While Syria and Iran draw the attention of the world, the country between the two has a slow burning fuse heading towards civil war.  It is a bad sign when a country divvies up the top political positions on sectarian grounds.  The failure of Lebanese democracy in the 70s should have given people some pause.  Yet Iraq divides its presidency into three components – a president and 2 vice presidents – to give Shiites, Kurds and Sunnis equal representation.  The current President of Iraq is a Kurd.  The Prime Minister Nouri al-Maliki is Shiite.  The Shiite Vice President,a rival of al-Maliki, resigned last year.  That leaves Iraq with just one vice-president, the Sunni Tariq al-Hashemi.

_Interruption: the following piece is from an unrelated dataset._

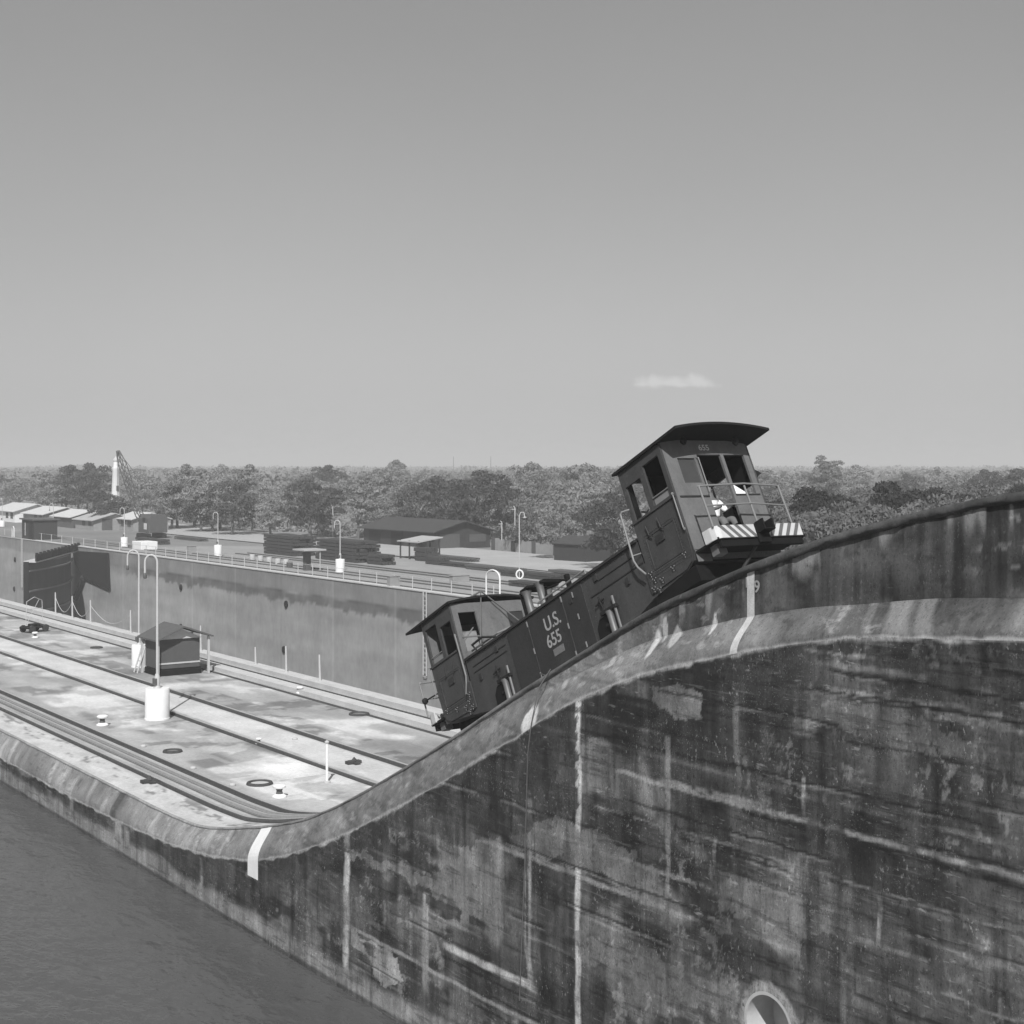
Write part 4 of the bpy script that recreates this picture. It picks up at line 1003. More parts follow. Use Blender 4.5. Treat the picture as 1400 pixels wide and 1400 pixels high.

Unfortunately, since December 2011 Mr. Al-Hashemi is on the run.  The Prime Minister has accused him of running Sunni death squads.  So far none of Iraq’s Sunni neighbors have given this accusation much credibility.  Mr. Al-Maliki returned to power in early 2010 after a very controversial election and has shown the usual authoritarian instincts.  The arrest warrant on Mr. Al-Hashemi was conveniently delivered the day after American troops left Iraq.  Iraq’s Kurdish president refused to surrender the fugitive Vice President when he was in the Kurdish autonomous zone.  Since then Mr. Al Hashemi has traveled to Bahrain and Saudi Arabia before settling down to exile in Turkey.

Yet the Iraqi prime minister is undeterred.  This weekend Mr. Al-Hashemi was sentenced to death in absentia, an escalation hardly likely to endear Mr. Al-Maliki to his Sunni countrymen or neighbors.  Whether or not the charges are true, nobody seems to believe them.  As Iraq suffers through another bout of suicide bombings, it shows disquieting signs of a slow slide into civil war.

Like Afghanistan, Iraq needs a statesman in charge.  While Al-Maliki does not appear to be as corrupt and incompetent as the Mayor of Kabul, he has shown tendencies to sectarian one-upmanship and no signs of being the unifying figure the country needs.  The Kurds for all practical purposes have seceded into their ethnic enclave subject to resolution for their claims to the oil rich province of Kirkuk.  Sharing oil revenues is still a sore subject.

With its current leadership, it seems only a matter of time that this erupts into civil war.  If/When that happens it will be a proxy war between Saudi Arabia and its allies and Iran.  Turkey could be sorely tempted to intervene and stomp the Kurds.  Hopefully sane leadership arises to pull this country from the brink, but my pessimism reigns.

Iraq should be another cautionary tale on blindly stepping into the Syrian morass.